■ Given data:
##############################

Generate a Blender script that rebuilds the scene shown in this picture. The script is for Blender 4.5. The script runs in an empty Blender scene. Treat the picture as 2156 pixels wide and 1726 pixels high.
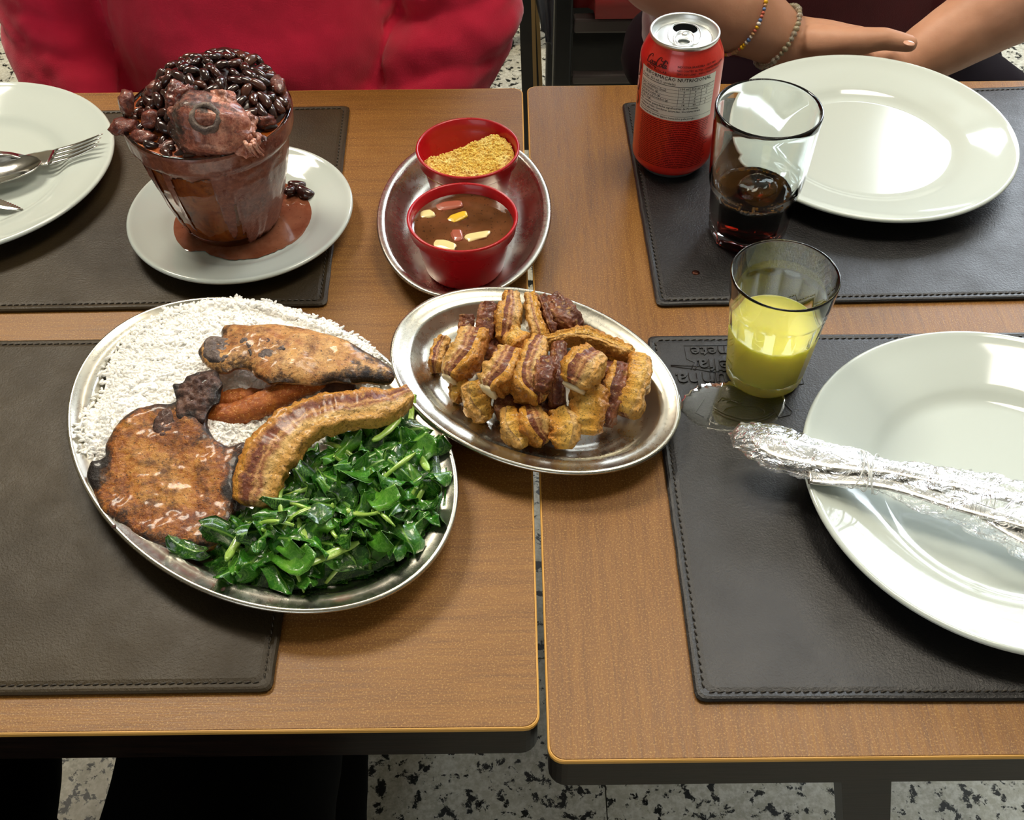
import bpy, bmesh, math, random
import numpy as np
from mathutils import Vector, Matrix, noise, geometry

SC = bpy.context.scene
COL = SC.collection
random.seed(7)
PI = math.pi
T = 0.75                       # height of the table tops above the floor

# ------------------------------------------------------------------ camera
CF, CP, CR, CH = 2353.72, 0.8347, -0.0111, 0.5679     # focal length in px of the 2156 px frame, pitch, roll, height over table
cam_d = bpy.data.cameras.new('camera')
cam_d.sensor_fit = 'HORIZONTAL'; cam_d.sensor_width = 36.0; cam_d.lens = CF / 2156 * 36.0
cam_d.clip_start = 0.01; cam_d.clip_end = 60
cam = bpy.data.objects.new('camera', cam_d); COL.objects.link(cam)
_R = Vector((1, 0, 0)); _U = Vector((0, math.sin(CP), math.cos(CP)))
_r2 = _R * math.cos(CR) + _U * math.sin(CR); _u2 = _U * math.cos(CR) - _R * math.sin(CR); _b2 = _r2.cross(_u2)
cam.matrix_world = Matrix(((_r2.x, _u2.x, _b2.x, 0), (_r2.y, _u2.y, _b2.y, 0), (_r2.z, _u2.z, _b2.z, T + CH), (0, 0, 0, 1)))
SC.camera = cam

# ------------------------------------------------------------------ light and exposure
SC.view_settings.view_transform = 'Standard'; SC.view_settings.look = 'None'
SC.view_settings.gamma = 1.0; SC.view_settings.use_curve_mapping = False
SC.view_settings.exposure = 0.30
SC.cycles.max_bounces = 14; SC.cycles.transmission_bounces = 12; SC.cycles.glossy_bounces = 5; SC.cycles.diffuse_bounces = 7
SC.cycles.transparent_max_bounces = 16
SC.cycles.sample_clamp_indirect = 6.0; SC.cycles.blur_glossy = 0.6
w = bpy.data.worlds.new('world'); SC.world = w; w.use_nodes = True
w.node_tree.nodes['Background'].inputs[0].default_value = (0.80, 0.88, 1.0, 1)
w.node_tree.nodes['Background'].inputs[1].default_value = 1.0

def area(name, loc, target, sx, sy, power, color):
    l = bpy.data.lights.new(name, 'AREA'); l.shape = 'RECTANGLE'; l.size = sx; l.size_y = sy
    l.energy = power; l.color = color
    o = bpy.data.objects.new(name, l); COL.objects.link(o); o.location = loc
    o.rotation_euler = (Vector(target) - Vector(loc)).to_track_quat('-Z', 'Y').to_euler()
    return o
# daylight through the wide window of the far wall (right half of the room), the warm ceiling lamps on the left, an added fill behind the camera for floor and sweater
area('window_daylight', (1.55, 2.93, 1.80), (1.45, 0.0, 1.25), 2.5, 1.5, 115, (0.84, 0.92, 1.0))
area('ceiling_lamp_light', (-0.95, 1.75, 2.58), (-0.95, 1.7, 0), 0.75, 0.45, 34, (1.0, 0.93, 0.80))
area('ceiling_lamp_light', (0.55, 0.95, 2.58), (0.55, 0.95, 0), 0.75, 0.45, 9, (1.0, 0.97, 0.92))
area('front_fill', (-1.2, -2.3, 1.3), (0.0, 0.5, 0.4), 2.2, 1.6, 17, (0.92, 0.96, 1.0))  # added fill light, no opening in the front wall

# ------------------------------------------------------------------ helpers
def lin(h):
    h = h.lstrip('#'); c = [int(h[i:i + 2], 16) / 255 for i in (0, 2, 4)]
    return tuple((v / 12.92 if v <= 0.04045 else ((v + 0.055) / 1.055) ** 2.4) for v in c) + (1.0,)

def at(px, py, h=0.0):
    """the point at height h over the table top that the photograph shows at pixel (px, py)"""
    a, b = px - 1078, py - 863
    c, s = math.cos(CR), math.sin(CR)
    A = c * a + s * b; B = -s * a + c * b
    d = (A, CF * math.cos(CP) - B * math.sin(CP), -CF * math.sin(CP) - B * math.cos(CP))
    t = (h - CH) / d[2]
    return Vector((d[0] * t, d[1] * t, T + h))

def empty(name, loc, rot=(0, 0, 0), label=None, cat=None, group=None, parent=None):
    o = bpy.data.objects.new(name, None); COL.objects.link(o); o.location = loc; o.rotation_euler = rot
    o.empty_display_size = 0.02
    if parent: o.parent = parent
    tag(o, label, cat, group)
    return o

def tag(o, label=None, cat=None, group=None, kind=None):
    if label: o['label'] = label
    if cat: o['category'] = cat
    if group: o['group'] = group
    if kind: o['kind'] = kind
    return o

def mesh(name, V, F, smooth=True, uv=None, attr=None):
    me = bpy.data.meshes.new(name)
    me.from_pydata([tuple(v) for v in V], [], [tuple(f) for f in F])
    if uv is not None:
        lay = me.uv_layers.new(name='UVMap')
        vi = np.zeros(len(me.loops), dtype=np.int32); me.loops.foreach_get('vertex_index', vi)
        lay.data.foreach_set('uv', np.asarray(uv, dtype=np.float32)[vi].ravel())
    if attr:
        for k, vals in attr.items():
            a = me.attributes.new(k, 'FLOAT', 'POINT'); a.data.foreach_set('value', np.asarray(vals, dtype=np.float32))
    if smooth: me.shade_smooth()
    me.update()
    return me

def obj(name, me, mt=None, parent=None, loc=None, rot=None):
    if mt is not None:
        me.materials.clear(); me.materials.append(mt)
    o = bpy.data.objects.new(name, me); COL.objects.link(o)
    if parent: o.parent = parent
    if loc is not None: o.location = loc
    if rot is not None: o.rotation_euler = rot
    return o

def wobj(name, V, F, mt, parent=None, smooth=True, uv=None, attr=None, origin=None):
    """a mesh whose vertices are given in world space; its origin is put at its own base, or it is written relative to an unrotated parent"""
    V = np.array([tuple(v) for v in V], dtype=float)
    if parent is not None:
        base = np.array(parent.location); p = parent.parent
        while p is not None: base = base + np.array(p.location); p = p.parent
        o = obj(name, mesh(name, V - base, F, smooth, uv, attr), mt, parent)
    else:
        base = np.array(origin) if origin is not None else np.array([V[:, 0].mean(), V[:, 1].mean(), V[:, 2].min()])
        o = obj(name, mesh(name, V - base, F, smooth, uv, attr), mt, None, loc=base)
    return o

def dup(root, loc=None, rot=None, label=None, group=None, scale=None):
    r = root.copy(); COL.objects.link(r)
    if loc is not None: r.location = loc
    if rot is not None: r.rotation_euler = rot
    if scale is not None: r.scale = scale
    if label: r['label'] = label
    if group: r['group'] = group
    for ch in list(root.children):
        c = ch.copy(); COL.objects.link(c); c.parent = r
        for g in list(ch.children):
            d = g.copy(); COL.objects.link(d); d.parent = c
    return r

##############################

Return only the lines from the start of the data through the line that contains "SC.camera = cam", please, copying them exactly and omitting all pictures.

■ Written response:
Generate a Blender script that rebuilds the scene shown in this picture. The script is for Blender 4.5. The script runs in an empty Blender scene. Treat the picture as 2156 pixels wide and 1726 pixels high.
import bpy, bmesh, math, random
import numpy as np
from mathutils import Vector, Matrix, noise, geometry

SC = bpy.context.scene
COL = SC.collection
random.seed(7)
PI = math.pi
T = 0.75                       # height of the table tops above the floor

# ------------------------------------------------------------------ camera
CF, CP, CR, CH = 2353.72, 0.8347, -0.0111, 0.5679     # focal length in px of the 2156 px frame, pitch, roll, height over table
cam_d = bpy.data.cameras.new('camera')
cam_d.sensor_fit = 'HORIZONTAL'; cam_d.sensor_width = 36.0; cam_d.lens = CF / 2156 * 36.0
cam_d.clip_start = 0.01; cam_d.clip_end = 60
cam = bpy.data.objects.new('camera', cam_d); COL.objects.link(cam)
_R = Vector((1, 0, 0)); _U = Vector((0, math.sin(CP), math.cos(CP)))
_r2 = _R * math.cos(CR) + _U * math.sin(CR); _u2 = _U * math.cos(CR) - _R * math.sin(CR); _b2 = _r2.cross(_u2)
cam.matrix_world = Matrix(((_r2.x, _u2.x, _b2.x, 0), (_r2.y, _u2.y, _b2.y, 0), (_r2.z, _u2.z, _b2.z, T + CH), (0, 0, 0, 1)))
SC.camera = cam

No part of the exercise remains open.